舞台「珈琲いかがでしょう」が足立区のカフェとのコラボ企画が決定し、4月21日(金)に記者会見が行われた。
会見には、校條拳太朗、太田奈緒、花陽みく、脚本・演出の菅野臣太朗が登壇。
菅野は「僕が演劇を作るコンセプトに『演劇で日本を元気にする』という思いがあります。今回、珈琲を題材にすることで、飲むということと人の心がやわらぐということは通じるのだと感じました。観た方が珈琲を飲みたくなり、劇場を出た後に家族や人に優しくなる。そんな広がりがある作品だと思いました」と本作への思いを語った。
さらに菅野は、「本物の車を改造して、舞台上に用意してもらい、実際に校條くん演じる青山が珈琲を淹れられるような演出を考えています」と演出についても明かした。そして、「演劇が映像作品と違うのは、そこに人がいてお客さんがいる、同じ空間を共有するということです。珈琲の匂いを感じていただけるような空間を作ろうと思っています」と言及した。舞台化にあたっては、原作者に相談して脚本も新たに作り、「コミックの全部のストーリーを再現するのではなく、各登場人物をピックアップして舞台版として描いています。舞台ならではの表現、舞台でしかできないものがありますので楽しみにしていただけたらと思います」とアピールした。
主人公の青山一を演じる校條は「青山一と出会う人々には、それぞれ事情がありますが、(青山と出会ったことで)ホッとした気持ちになっているという共通点があります。現実の世の中でも、仕事の合間に休憩して、珈琲を飲むと思いますが、そんなひと時のような舞台になれたらいいなと思います」と挨拶し、「青山は珈琲そのものに近い存在かなと思いますので、珈琲を飲んで癒されたときの感情や空気感を青山の中に作っていけたらと思います」と意気込んだ。
青山のもとを訪れた心が疲れたOL・垣根を演じる太田は、「垣根が感じていることに、学校や仕事で何か辛いことがあった人や心が疲れている人は共感できる部分がたくさんあると思います。そうした気持ちを舞台上で繊細に表現できればと思います」とコメント。

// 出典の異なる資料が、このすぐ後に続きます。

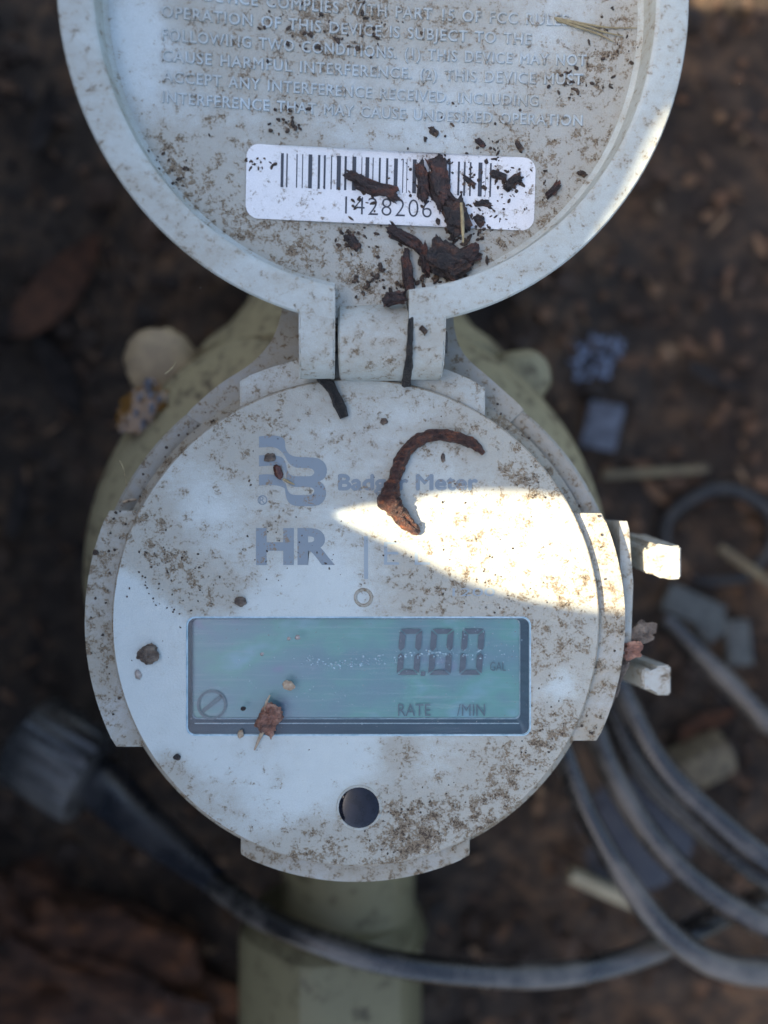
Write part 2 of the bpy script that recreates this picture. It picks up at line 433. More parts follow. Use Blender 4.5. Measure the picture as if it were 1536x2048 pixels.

礼役の花陽は、「画家になりたいという意思があり、礼は東京に出てきたのですが、挫折し、いろいろな経験をして心が荒んでしまったときに、青山さんと出会い、ドロドロしたものが一気に流されていくという役です。今回、オムニバスで、いろいろな人たちが青山さんに助けられていくのですが、その気持ちを礼と一緒に私も体感して表現し、お客さまにも一緒に体感していただけたら」と呼びかけた。
なお、今回のコラボ企画は、足立区を盛り上げたいという主催者の想いに舞台上演地である千住の地元の喫茶店やカフェが応えて実現したもの。出演者の1人であり、バリスタ資格を有する、元宝塚歌劇団所属の花陽が、公演1カ月以上前から協力いただく17店舗を巡り、それぞれの店の特徴をInstagramで紹介する。
花陽は、今回、1週間をかけて17店舗を周ったことを明かし、「どの店舗の方々も皆、暖かくて、お店に込める思い、1杯に込めている思いを語ってくださり、お客さんや先のことを考えている方がすごく多かったんです。それぞれ店内の作りもテーマも違う店舗です。自分の勉強にも人生の勉強にもなりました。『皆さん、17店舗に寄ってください!』と言いたいほど、素敵なお店ばかりで千住が大好きになりました」と笑顔で話した。
SS席とS席を購入の方には、花陽がブレンドした舞台オリジナルコーヒーの特典も用意されている。花陽はこのオリジナルコーヒーについて「私はブレンドを作るときに、『シチュエーションを考える』ことを大切にしています。誰が、何時に、どこで飲むのかと、想像を膨らませて作るんですが、今回は、青山さんがたこ爺さんのコーヒーを飲んで衝撃を受けた味で表現したくて、原作にちょっとでも出てくる豆をすべて取り寄せて作りました」と説明した。
最後に太田は「(本作を通して)疲れている気持ちが癒される物語に触れていただきたいですし、そうした物語をお届けできるようにしっかり頑張りたいと思います」と力を込め、花陽は「劇場を出たときに暖かいものが芽生えていたらうれしいなと思います。その流れで喫茶店によってもらえたらと思うので、稽古頑張りたいと思います」と意気込みを語った。
そして、校條は「キッチンカーの前で珈琲を待っているような距離感で身近に感じていただける、体感型の舞台になると思います。舞台の良さを踏まえながら、しっかりとお届けしたいと思います」と話して、会見を締めくくった。
公演は5月17日(水)~21日(日)に東京・シアター1010で行われる。